▶ Given problem: Give the number of lines that contain the string "Measure", and nothing else.

Extracted records:
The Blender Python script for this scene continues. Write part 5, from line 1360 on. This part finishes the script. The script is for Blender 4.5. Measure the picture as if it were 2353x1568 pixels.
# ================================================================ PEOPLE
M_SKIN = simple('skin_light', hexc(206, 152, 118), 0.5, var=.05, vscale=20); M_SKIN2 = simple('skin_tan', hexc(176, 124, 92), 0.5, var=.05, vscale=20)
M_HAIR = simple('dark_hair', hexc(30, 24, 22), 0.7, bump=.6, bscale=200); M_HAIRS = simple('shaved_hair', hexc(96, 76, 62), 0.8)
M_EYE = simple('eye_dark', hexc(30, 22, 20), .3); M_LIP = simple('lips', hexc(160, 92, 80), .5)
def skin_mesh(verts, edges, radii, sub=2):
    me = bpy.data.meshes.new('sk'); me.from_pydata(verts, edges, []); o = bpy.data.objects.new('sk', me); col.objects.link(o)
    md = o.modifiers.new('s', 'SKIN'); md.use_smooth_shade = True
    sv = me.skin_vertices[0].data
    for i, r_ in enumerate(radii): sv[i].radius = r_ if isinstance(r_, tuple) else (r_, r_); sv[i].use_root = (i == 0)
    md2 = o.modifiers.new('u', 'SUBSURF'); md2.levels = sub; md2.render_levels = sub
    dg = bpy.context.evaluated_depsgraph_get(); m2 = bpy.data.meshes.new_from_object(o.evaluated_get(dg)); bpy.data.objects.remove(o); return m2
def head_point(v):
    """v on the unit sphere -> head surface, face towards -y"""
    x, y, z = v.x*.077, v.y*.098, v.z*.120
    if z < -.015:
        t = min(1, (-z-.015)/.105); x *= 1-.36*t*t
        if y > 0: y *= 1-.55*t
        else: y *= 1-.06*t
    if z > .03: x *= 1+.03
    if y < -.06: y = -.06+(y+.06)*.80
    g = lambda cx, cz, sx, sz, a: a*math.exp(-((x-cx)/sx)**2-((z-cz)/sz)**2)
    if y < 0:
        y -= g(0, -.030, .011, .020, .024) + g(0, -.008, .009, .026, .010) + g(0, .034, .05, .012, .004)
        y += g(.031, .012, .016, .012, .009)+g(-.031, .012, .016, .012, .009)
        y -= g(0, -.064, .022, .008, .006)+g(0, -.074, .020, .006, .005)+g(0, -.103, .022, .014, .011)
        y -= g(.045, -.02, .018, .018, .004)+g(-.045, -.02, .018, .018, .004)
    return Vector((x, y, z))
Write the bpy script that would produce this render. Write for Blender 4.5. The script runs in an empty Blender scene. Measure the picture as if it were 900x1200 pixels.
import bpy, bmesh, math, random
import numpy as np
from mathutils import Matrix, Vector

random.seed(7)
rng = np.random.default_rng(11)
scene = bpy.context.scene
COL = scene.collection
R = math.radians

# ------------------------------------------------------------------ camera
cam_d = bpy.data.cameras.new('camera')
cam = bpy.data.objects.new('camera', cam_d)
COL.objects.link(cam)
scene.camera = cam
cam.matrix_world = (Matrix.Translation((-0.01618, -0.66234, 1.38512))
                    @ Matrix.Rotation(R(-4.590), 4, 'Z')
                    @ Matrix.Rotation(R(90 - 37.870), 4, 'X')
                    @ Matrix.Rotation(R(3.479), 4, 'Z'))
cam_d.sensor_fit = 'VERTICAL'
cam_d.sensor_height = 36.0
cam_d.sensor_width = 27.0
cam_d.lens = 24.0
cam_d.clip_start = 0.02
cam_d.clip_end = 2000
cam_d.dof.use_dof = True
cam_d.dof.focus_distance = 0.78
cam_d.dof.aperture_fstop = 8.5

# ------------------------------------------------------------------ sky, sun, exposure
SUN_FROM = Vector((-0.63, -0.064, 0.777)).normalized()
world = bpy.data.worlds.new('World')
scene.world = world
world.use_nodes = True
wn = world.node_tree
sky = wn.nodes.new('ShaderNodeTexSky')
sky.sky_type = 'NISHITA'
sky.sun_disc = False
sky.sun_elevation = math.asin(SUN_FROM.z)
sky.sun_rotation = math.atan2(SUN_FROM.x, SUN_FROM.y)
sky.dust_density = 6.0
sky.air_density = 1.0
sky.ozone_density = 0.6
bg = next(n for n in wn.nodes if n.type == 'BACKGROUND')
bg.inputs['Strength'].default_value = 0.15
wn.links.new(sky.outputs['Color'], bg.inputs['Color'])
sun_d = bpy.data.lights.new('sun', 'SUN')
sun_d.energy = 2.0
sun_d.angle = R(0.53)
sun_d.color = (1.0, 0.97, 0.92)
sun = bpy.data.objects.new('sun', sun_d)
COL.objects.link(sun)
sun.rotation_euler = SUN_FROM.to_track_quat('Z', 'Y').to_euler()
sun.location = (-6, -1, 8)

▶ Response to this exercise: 2